▶ [GIVEN INSTRUCTION]:
Repeat every record exactly, but keep images out of the copy.

# RECORDS PROVIDED start

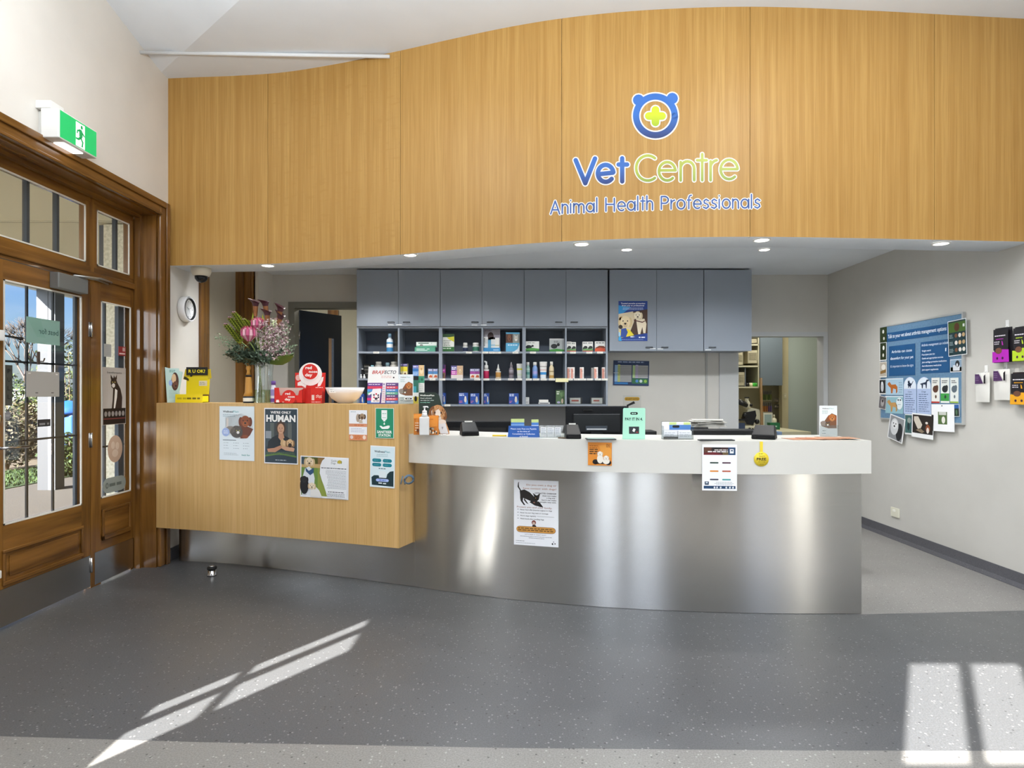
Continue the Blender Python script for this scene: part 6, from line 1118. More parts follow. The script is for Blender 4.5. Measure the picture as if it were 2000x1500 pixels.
def outl(pts, n=4):    # smooth closed outline
    o = []; m = len(pts)
    for i in range(m):
        p0, p1, p2, p3 = pts[i-1], pts[i], pts[(i+1) % m], pts[(i+2) % m]
        for q in range(n):
            t_ = q/n; o.append(tuple(.5*(2*p1[a]+(p2[a]-p0[a])*t_+(2*p0[a]-5*p1[a]+4*p2[a]-p3[a])*t_*t_+(3*p1[a]-p0[a]-3*p2[a]+p3[a])*t_**3) for a in (0, 1)))
    return o
b.prism([(x*k, z*k) for x, z in outl([(-10, 26), (-11, 38), (-5, 50), (5, 57), (15, 55), (23, 45), (26, 33), (23, 26), (31, 0.3), (12, 0.3), (2, 22)])], -.004, .003, FU)
random.seed(3)
A = Art(b, (0,0,42,60), (42*k, 60*k), -.004, (9.5*k, 0))     # x: 0..42 -> -11.5..30.5
A.poly(outl([(1,24),(3,12),(10,5),(13,12),(8,24),(5,34)]), FD, 1); A.poly(outl([(29,8),(36,18),(38,28),(33,32),(28,22)]), FD, 1)
for i in range(90):
    a = random.uniform(0, 2*PI); q = random.uniform(.45, .96); x, yy = 20+15*math.cos(a)*q, 19+14*math.sin(a)*q; L3 = random.uniform(1.6, 3.2)
    if yy > 32: continue
    A.poly([(x-.6, yy-L3), (x+.6, yy-L3), (x+.9, yy+L3), (x, yy+L3*1.3), (x-.8, yy+L3)], random.choice((FU, FU, M('#a87448', .8), FC, M('#d4a878', .8))), 2+i % 3)
A.ell(20, 20, 5.4, 8.5, FC, 6); A.ell(20, 29, 7, 4.6, FC, 6); A.ell(13.6, 18, 2.2, 2.6, FD, 6, 12); A.ell(26.4, 18, 2.2, 2.6, FD, 6, 12); A.ell(14, 18.4, 1.1, 1.3, '#1a1210', 7, 10); A.ell(26, 18.4, 1.1, 1.3, '#1a1210', 7, 10); A.ell(20, 26, 2.6, 1.9, '#2a1c18', 8, 12)
A.poly([(17,36),(34,34),(41,59.5),(25,59.5)], '#dcdde0', 5); A.poly(outl([(16,34),(24,31),(34,33),(36,38),(26,40),(18,39)]), FC, 6); A.poly([(27,46),(31,46),(29,52)], '#9a9ca4', 6)
b.build('puppy_cutout', t)
b = MB(); b.prism([(-20*k, 0), (10*k, 0), (2*k, 50*k), (-14*k, 50*k)], .05, .054, '#2c332f'); b.build('strut', t)
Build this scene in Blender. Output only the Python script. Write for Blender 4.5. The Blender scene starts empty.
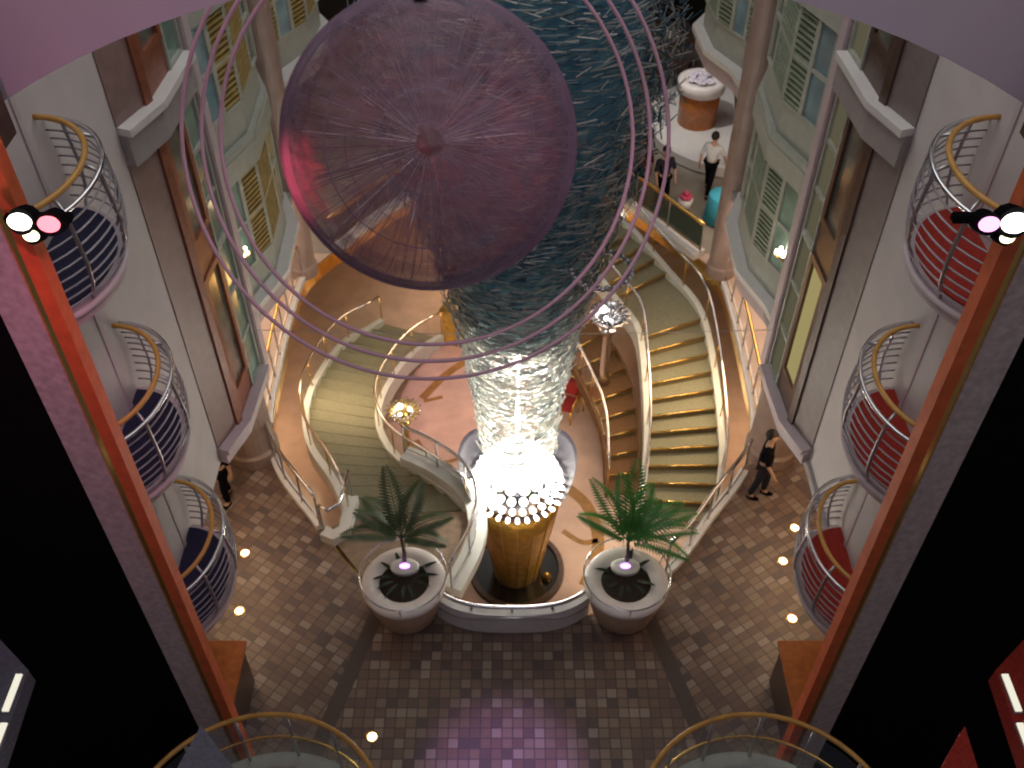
import bpy, bmesh, math, random
from mathutils import Vector, Matrix
random.seed(7)
SC = bpy.context.scene
COL = SC.collection
PI = math.pi

# ------------------------------------------------------------------ materials
def nodes_of(name):
    m = bpy.data.materials.new(name); m.use_nodes = True
    nt = m.node_tree; b = nt.nodes['Principled BSDF']
    return m, nt, b

def mat(name, col, rough=.5, metal=0., var=.12, scale=6., spec=.5):
    """plain paint / metal / wood tone with a little procedural wear"""
    m, nt, b = nodes_of(name)
    n = nt.nodes.new('ShaderNodeTexNoise'); n.inputs['Scale'].default_value = scale; n.inputs['Detail'].default_value = 4
    tc = nt.nodes.new('ShaderNodeTexCoord'); nt.links.new(tc.outputs['Object'], n.inputs['Vector'])
    r = nt.nodes.new('ShaderNodeValToRGB')
    lo = [max(0, c*(1-var)) for c in col]; hi = [min(1, c*(1+var)) for c in col]
    r.color_ramp.elements[0].color = (*lo, 1); r.color_ramp.elements[1].color = (*hi, 1)
    r.color_ramp.elements[0].position = .3; r.color_ramp.elements[1].position = .7
    nt.links.new(n.outputs['Fac'], r.inputs['Fac']); nt.links.new(r.outputs['Color'], b.inputs['Base Color'])
    b.inputs['Roughness'].default_value = rough; b.inputs['Metallic'].default_value = metal
    b.inputs['Specular IOR Level'].default_value = spec
    return m

def glow(name, col, strength):
    m = bpy.data.materials.new(name); m.use_nodes = True; nt = m.node_tree
    nt.nodes.clear(); e = nt.nodes.new('ShaderNodeEmission'); o = nt.nodes.new('ShaderNodeOutputMaterial')
    e.inputs['Color'].default_value = (*col, 1); e.inputs['Strength'].default_value = strength
    nt.links.new(e.outputs[0], o.inputs[0]); return m

def sheer(name, col, alpha, rough=.3, gloss=False):
    """thin see-through sheet: part transparent, part coloured surface"""
    m = bpy.data.materials.new(name); m.use_nodes = True; nt = m.node_tree
    nt.nodes.clear(); o = nt.nodes.new('ShaderNodeOutputMaterial'); mix = nt.nodes.new('ShaderNodeMixShader')
    t = nt.nodes.new('ShaderNodeBsdfTransparent')
    if gloss:
        s = nt.nodes.new('ShaderNodeBsdfGlossy'); s.inputs['Roughness'].default_value = rough
    else:
        s = nt.nodes.new('ShaderNodeBsdfPrincipled'); s.inputs['Roughness'].default_value = rough
    s.inputs[0].default_value = (*col, 1)
    mix.inputs[0].default_value = alpha
    nt.links.new(t.outputs[0], mix.inputs[1]); nt.links.new(s.outputs[0], mix.inputs[2]); nt.links.new(mix.outputs[0], o.inputs[0])
    return m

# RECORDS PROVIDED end

▶ [RESPONSE TO THIS EXERCISE]:
Continue the Blender Python script for this scene: part 6, from line 1118. More parts follow. The script is for Blender 4.5. Measure the picture as if it were 2000x1500 pixels.
def outl(pts, n=4):    # smooth closed outline
    o = []; m = len(pts)
    for i in range(m):
        p0, p1, p2, p3 = pts[i-1], pts[i], pts[(i+1) % m], pts[(i+2) % m]
        for q in range(n):
            t_ = q/n; o.append(tuple(.5*(2*p1[a]+(p2[a]-p0[a])*t_+(2*p0[a]-5*p1[a]+4*p2[a]-p3[a])*t_*t_+(3*p1[a]-p0[a]-3*p2[a]+p3[a])*t_**3) for a in (0, 1)))
    return o
b.prism([(x*k, z*k) for x, z in outl([(-10, 26), (-11, 38), (-5, 50), (5, 57), (15, 55), (23, 45), (26, 33), (23, 26), (31, 0.3), (12, 0.3), (2, 22)])], -.004, .003, FU)
random.seed(3)
A = Art(b, (0,0,42,60), (42*k, 60*k), -.004, (9.5*k, 0))     # x: 0..42 -> -11.5..30.5
A.poly(outl([(1,24),(3,12),(10,5),(13,12),(8,24),(5,34)]), FD, 1); A.poly(outl([(29,8),(36,18),(38,28),(33,32),(28,22)]), FD, 1)
for i in range(90):
    a = random.uniform(0, 2*PI); q = random.uniform(.45, .96); x, yy = 20+15*math.cos(a)*q, 19+14*math.sin(a)*q; L3 = random.uniform(1.6, 3.2)
    if yy > 32: continue
    A.poly([(x-.6, yy-L3), (x+.6, yy-L3), (x+.9, yy+L3), (x, yy+L3*1.3), (x-.8, yy+L3)], random.choice((FU, FU, M('#a87448', .8), FC, M('#d4a878', .8))), 2+i % 3)
A.ell(20, 20, 5.4, 8.5, FC, 6); A.ell(20, 29, 7, 4.6, FC, 6); A.ell(13.6, 18, 2.2, 2.6, FD, 6, 12); A.ell(26.4, 18, 2.2, 2.6, FD, 6, 12); A.ell(14, 18.4, 1.1, 1.3, '#1a1210', 7, 10); A.ell(26, 18.4, 1.1, 1.3, '#1a1210', 7, 10); A.ell(20, 26, 2.6, 1.9, '#2a1c18', 8, 12)
A.poly([(17,36),(34,34),(41,59.5),(25,59.5)], '#dcdde0', 5); A.poly(outl([(16,34),(24,31),(34,33),(36,38),(26,40),(18,39)]), FC, 6); A.poly([(27,46),(31,46),(29,52)], '#9a9ca4', 6)
b.build('puppy_cutout', t)
b = MB(); b.prism([(-20*k, 0), (10*k, 0), (2*k, 50*k), (-14*k, 50*k)], .05, .054, '#2c332f'); b.build('strut', t)
Build this scene in Blender. Output only the Python script. Write for Blender 4.5. The Blender scene starts empty.
import bpy, bmesh, math, random
from mathutils import Vector, Matrix
random.seed(7)
SC = bpy.context.scene
COL = SC.collection
PI = math.pi

# ------------------------------------------------------------------ materials
def nodes_of(name):
    m = bpy.data.materials.new(name); m.use_nodes = True
    nt = m.node_tree; b = nt.nodes['Principled BSDF']
    return m, nt, b

def mat(name, col, rough=.5, metal=0., var=.12, scale=6., spec=.5):
    """plain paint / metal / wood tone with a little procedural wear"""
    m, nt, b = nodes_of(name)
    n = nt.nodes.new('ShaderNodeTexNoise'); n.inputs['Scale'].default_value = scale; n.inputs['Detail'].default_value = 4
    tc = nt.nodes.new('ShaderNodeTexCoord'); nt.links.new(tc.outputs['Object'], n.inputs['Vector'])
    r = nt.nodes.new('ShaderNodeValToRGB')
    lo = [max(0, c*(1-var)) for c in col]; hi = [min(1, c*(1+var)) for c in col]
    r.color_ramp.elements[0].color = (*lo, 1); r.color_ramp.elements[1].color = (*hi, 1)
    r.color_ramp.elements[0].position = .3; r.color_ramp.elements[1].position = .7
    nt.links.new(n.outputs['Fac'], r.inputs['Fac']); nt.links.new(r.outputs['Color'], b.inputs['Base Color'])
    b.inputs['Roughness'].default_value = rough; b.inputs['Metallic'].default_value = metal
    b.inputs['Specular IOR Level'].default_value = spec
    return m

def glow(name, col, strength):
    m = bpy.data.materials.new(name); m.use_nodes = True; nt = m.node_tree
    nt.nodes.clear(); e = nt.nodes.new('ShaderNodeEmission'); o = nt.nodes.new('ShaderNodeOutputMaterial')
    e.inputs['Color'].default_value = (*col, 1); e.inputs['Strength'].default_value = strength
    nt.links.new(e.outputs[0], o.inputs[0]); return m

def sheer(name, col, alpha, rough=.3, gloss=False):
    """thin see-through sheet: part transparent, part coloured surface"""
    m = bpy.data.materials.new(name); m.use_nodes = True; nt = m.node_tree
    nt.nodes.clear(); o = nt.nodes.new('ShaderNodeOutputMaterial'); mix = nt.nodes.new('ShaderNodeMixShader')
    t = nt.nodes.new('ShaderNodeBsdfTransparent')
    if gloss:
        s = nt.nodes.new('ShaderNodeBsdfGlossy'); s.inputs['Roughness'].default_value = rough
    else:
        s = nt.nodes.new('ShaderNodeBsdfPrincipled'); s.inputs['Roughness'].default_value = rough
    s.inputs[0].default_value = (*col, 1)
    mix.inputs[0].default_value = alpha
    nt.links.new(t.outputs[0], mix.inputs[1]); nt.links.new(s.outputs[0], mix.inputs[2]); nt.links.new(mix.outputs[0], o.inputs[0])
    return m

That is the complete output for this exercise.